Orian Lempereur-Castelli
Condamnée à 50 000 euros d'amende le 12 janvier 2023 par le tribunal de Paris pour du "prêt de main d'oeuvre illicite, la plateforme française Stuart (rachetée par La Poste en 2017) emploierait en outre clandestinement des milliers de livreurs motorisés.
Dans le marché ultra-concurrentiel de la livraison du dernier kilomètre, des plateformes comme Uber, Stuart ou Deliveroo multiplient les pratiques contestées. En avril 2022, Deliveroo a d’ailleurs été condamné par le tribunal correctionnel de Paris pour “travail dissimulé”. Quand à la plateforme française Stuart, rachetée par la poste en 2017, elle vient d'écoper d'une amende de 50 000 euros pour "prêt de main d'oeuvre illicite". Son fondateur, Benjamin Chemla, a pour sa part écopé de 10 000 euros d'amende. La justice a en effet estimé que l'un des sous traitant de Stuart, la société Branis Courses, n'avait qu'une existence "purement théorique". En clair, qu'elle ne servait qu'à payer les salaires. Un coup de tonnerre dans le système des intermédiaires fictifs qui pourrait déclencher un tsunami judiciaire.
Car un second scandale couve à La Poste concernant, cette fois, les livreurs motorisés. Si les plateformes se servent du statut d’auto-entrepreneur pour ne pas s’acquitter des cotisations sociales de leurs livreurs à vélo ou en carriole, les livraisons motorisés nécessitent, elles, une “capacité de transport”, sorte d’habilitation officielle, plus difficile à obtenir pour un livreur. Stuart pourrait bien sûr obtenir cette “capacité de transport” et les salarier elle-même.
Mais pour faire baisser drastiquement le prix des courses, la filiale de La Poste a trouvé un système pour ne pas payer de cotisations sociales : elle s’arrange pour faire employer ses livreurs motorisés par des sociétés intermédiaires, appelées des “artisans”. Ainsi, les virements n’ont pas lieu entre Stuart et les livreurs mais transitent par ces “artisans”. Officiellement, ces derniers sont indépendants et facturent leurs prestations à Stuart avant de rémunérer leurs livreurs.
Des intermédiaires fictifs surnommés "artisans"
Mais selon des témoignages que nous avons recueillis, les artisans seraient en réalité soumis à Stuart comme ils sont eux mêmes sous payés par la filiale de La Poste, ils se rémunèreraient en prélevant une commission de 20 à 25% sur les gains des livreurs. Pire, ils les emploieaient le pluls souvent clandestinement de façon à ne payer, eux non plus, aucune cotisation sociale !

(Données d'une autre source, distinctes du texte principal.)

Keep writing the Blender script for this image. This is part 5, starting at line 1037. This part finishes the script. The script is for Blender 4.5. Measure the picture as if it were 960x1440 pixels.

C’est ce vaste système de travail clandestin qui permettrait encore aujourd’hui à Stuart, filiale à 100% de Géopost, de tirer les prix des livraisons vers le bas en fraudant la TVA et les cotisations sociales.
Entre 2016 et 2022, depuis Fontenay aux Roses, en région parisienne, Norden livrait des colis pour Stuart avec sa voiture personnelle. Au fil des années, il a été employé par plusieurs sociétés intermédiaires, dites “artisans”, sans que cela ne change sa situation : “moi, j'ai toujours travaillé pour la plateforme, nous confie-t-il. Après, ce qu'il m'arrivait de faire, c'est de passer d'un artisan à un autre (...) on est sous contrat ni avec la plateforme, ni avec l'artisan. Il y a aucune des deux parties qui nous a fait un contrat de travail”.